Short problem |
Your task is to copy the material exactly.

Data |
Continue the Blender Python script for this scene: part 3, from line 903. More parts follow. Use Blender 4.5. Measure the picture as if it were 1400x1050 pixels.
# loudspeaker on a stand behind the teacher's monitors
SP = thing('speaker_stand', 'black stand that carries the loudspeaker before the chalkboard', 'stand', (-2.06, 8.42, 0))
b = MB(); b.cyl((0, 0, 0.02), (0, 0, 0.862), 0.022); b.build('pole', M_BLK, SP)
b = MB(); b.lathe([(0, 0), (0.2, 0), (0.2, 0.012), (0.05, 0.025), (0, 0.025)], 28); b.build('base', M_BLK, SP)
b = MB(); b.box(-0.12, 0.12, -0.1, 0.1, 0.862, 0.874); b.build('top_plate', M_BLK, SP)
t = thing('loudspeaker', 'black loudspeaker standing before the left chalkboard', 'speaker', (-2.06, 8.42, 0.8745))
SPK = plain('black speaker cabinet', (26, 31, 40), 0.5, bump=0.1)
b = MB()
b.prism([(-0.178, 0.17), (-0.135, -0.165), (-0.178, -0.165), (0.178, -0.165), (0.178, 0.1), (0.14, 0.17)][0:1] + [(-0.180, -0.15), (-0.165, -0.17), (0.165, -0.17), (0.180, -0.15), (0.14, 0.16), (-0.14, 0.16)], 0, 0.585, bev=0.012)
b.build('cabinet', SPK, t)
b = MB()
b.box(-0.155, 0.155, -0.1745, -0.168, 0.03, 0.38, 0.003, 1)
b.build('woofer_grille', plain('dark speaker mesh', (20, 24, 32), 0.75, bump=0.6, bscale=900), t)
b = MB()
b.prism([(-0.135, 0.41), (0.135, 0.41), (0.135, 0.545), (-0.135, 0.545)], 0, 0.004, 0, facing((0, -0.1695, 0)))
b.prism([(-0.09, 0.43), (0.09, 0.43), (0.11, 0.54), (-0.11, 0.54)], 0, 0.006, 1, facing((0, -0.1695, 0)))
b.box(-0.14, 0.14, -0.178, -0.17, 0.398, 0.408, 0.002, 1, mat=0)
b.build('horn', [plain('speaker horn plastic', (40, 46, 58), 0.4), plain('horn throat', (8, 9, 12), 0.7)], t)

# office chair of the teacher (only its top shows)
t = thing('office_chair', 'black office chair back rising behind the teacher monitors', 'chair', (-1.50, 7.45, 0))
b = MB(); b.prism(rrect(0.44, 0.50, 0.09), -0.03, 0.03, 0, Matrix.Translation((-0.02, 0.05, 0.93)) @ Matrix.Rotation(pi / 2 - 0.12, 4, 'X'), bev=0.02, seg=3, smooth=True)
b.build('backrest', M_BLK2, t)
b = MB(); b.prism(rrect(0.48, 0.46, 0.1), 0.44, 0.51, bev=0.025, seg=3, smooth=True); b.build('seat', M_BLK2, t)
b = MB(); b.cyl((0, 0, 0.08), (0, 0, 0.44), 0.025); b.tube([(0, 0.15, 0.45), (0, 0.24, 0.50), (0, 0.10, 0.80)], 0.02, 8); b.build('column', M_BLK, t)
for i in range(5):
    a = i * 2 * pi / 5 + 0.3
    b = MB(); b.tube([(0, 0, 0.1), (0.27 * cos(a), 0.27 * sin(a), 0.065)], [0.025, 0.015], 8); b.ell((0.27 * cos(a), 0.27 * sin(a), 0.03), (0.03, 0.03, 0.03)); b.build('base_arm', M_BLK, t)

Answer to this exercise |
Continue the Blender Python script for this scene: part 3, from line 903. More parts follow. Use Blender 4.5. Measure the picture as if it were 1400x1050 pixels.
# loudspeaker on a stand behind the teacher's monitors
SP = thing('speaker_stand', 'black stand that carries the loudspeaker before the chalkboard', 'stand', (-2.06, 8.42, 0))
b = MB(); b.cyl((0, 0, 0.02), (0, 0, 0.862), 0.022); b.build('pole', M_BLK, SP)
b = MB(); b.lathe([(0, 0), (0.2, 0), (0.2, 0.012), (0.05, 0.025), (0, 0.025)], 28); b.build('base', M_BLK, SP)
b = MB(); b.box(-0.12, 0.12, -0.1, 0.1, 0.862, 0.874); b.build('top_plate', M_BLK, SP)
t = thing('loudspeaker', 'black loudspeaker standing before the left chalkboard', 'speaker', (-2.06, 8.42, 0.8745))
SPK = plain('black speaker cabinet', (26, 31, 40), 0.5, bump=0.1)
b = MB()
b.prism([(-0.178, 0.17), (-0.135, -0.165), (-0.178, -0.165), (0.178, -0.165), (0.178, 0.1), (0.14, 0.17)][0:1] + [(-0.180, -0.15), (-0.165, -0.17), (0.165, -0.17), (0.180, -0.15), (0.14, 0.16), (-0.14, 0.16)], 0, 0.585, bev=0.012)
b.build('cabinet', SPK, t)
b = MB()
b.box(-0.155, 0.155, -0.1745, -0.168, 0.03, 0.38, 0.003, 1)
b.build('woofer_grille', plain('dark speaker mesh', (20, 24, 32), 0.75, bump=0.6, bscale=900), t)
b = MB()
b.prism([(-0.135, 0.41), (0.135, 0.41), (0.135, 0.545), (-0.135, 0.545)], 0, 0.004, 0, facing((0, -0.1695, 0)))
b.prism([(-0.09, 0.43), (0.09, 0.43), (0.11, 0.54), (-0.11, 0.54)], 0, 0.006, 1, facing((0, -0.1695, 0)))
b.box(-0.14, 0.14, -0.178, -0.17, 0.398, 0.408, 0.002, 1, mat=0)
b.build('horn', [plain('speaker horn plastic', (40, 46, 58), 0.4), plain('horn throat', (8, 9, 12), 0.7)], t)

# office chair of the teacher (only its top shows)
t = thing('office_chair', 'black office chair back rising behind the teacher monitors', 'chair', (-1.50, 7.45, 0))
b = MB(); b.prism(rrect(0.44, 0.50, 0.09), -0.03, 0.03, 0, Matrix.Translation((-0.02, 0.05, 0.93)) @ Matrix.Rotation(pi / 2 - 0.12, 4, 'X'), bev=0.02, seg=3, smooth=True)
b.build('backrest', M_BLK2, t)
b = MB(); b.prism(rrect(0.48, 0.46, 0.1), 0.44, 0.51, bev=0.025, seg=3, smooth=True); b.build('seat', M_BLK2, t)
b = MB(); b.cyl((0, 0, 0.08), (0, 0, 0.44), 0.025); b.tube([(0, 0.15, 0.45), (0, 0.24, 0.50), (0, 0.10, 0.80)], 0.02, 8); b.build('column', M_BLK, t)
for i in range(5):
    a = i * 2 * pi / 5 + 0.3
    b = MB(); b.tube([(0, 0, 0.1), (0.27 * cos(a), 0.27 * sin(a), 0.065)], [0.025, 0.015], 8); b.ell((0.27 * cos(a), 0.27 * sin(a), 0.03), (0.03, 0.03, 0.03)); b.build('base_arm', M_BLK, t)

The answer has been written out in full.